Investigation of corrosion Inhibition capability of ionic liquid: a machine learning approach

In this scientific inquiry, we explore the optimal integration of machine learning (ML) techniques with Density Functional Theory (DFT) calculations for predicting the corrosion inhibition efficiency (CIE) of ionic liquid compounds. The escalating demand for effective corrosion inhibitors underscores the necessity for reliable and cost-efficient prediction methodologies. Given the costly nature of experimental approaches, this study seeks to address the challenge of cost-effectiveness and efficiency in predicting corrosion inhibition properties. Utilizing a quantitative structure-property relationship (QSPR) model, our investigation centres on forecasting CIE values for three external test sets of ionic liquid compounds (IL-A, IL-B, and IL-C) as external validation.

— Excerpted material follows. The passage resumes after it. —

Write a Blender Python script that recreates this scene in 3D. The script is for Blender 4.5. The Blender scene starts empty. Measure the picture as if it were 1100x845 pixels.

Through a comprehensive evaluation employing various metrics, the Gradient Boosting (GB) model emerges as the most accurate predictor among linear, non-linear, and ensemble models, showing excellent accuracy with a high R2 value of 0.98. Apart from that, the RMSE, MAE, and MAD values are low, namely 0.95, 0.84, and 0.94, respectively. The predicted CIE values for the three external validation ionic liquids were 88.95%, 90.82%, and 93.16%, respectively, indicating strong agreement with experimental findings. This technological advancement holds promise for anticipating the properties of new corrosion inhibitor compounds before their experimental synthesis, thereby advancing the field of corrosion inhibition research.